Friday, July 2, 2010
Wooing LeBron
It's a current sport with the media. Suggest reasons LeBron James should sign with their city's basketball team. It's not just New York, but that is where I get exposed to the blitz.
A day does not go by that MANY, somewhere weigh in on reasons for LeBron choosing City/Team X. They do this using all media formats. The only place I've felt insulated from the pitches is in the elevator. But that of course doesn't prevent someone from talking about LeBron.
Since it is now getting close to when a decision on his part is reasonably imminent, furious entreaties are going out. Billboards have become the canvas for convincing. Recently, the NY Nets occupied space within sight of Madison Square Garden, home of the NY Knicks, making a billboard pitch about their desirability. The Garden people got upset and filed a protest with the NBA. Senate hearings might be next.
But an end might be in sight. In today's WSJ, Jason Gay offers 25 absolutely last-ditch, non-financial inducements to LeBron as to why he should come to NY. Each offering is coveted, even if fulfillment is doubtful. Some surely are not in Mr. Gay's control, and some are really the wishes of ALL residents, regardless of their ability to bounce a ball and shoot it at an unguarded net.
No. 2 was especially gratifying to read. I was sure I wasn't alone in my weariness of Ms. Sara Jessica Parker and her female friends, but it was nice to see in print the value of an offer, that a multi-million dollar basketball star might take New York over any other city/team, because it can be guaranteed...
Nobody will make you watch "Sex and the City."
Mr. Gay's list is worth reading, re-ranking and perhaps adding to. It was however interesting to note that an offer to have Grimaldi's pizza home delivered was made, considering the last time, and the only time that was done was for Sinatra.
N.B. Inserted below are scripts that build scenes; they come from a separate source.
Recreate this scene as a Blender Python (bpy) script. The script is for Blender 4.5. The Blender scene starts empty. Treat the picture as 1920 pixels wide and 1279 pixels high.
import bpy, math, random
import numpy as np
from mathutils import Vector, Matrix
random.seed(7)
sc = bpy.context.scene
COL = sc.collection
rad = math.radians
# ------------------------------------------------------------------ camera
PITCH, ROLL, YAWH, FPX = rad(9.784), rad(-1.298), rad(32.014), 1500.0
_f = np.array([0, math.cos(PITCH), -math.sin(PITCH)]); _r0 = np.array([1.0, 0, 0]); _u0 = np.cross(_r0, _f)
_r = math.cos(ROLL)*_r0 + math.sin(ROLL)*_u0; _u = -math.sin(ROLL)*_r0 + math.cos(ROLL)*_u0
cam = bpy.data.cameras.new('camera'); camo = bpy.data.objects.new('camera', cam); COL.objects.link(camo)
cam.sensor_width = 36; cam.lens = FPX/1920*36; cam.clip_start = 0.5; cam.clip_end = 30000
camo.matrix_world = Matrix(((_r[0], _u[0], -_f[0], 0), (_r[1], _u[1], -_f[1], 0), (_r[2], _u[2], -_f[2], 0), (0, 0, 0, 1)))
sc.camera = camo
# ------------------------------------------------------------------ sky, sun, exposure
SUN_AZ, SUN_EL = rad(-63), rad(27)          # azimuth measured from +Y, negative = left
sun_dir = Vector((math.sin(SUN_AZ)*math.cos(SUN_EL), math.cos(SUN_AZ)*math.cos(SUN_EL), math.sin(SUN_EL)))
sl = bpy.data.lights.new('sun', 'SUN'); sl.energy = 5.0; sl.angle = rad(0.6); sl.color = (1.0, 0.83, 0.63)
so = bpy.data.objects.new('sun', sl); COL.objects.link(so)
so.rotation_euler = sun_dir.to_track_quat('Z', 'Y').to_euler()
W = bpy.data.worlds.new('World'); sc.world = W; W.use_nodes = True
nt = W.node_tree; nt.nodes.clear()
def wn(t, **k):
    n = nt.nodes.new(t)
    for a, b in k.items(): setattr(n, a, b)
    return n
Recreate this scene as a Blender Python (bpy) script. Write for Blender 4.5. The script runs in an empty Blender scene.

That would be a coup. Most interesting was what Mr. Gay left out: a table at Rao's. With food.
Some things are impossible. There are things even beyond divine intervention. Like when Lee Trevino remarked that when there was thunder and lightning on a golf course he'd start running toward the clubhouse waving a 1-iron over his head. Lee reasoned that made him safe, because even God can't hit a 1-iron.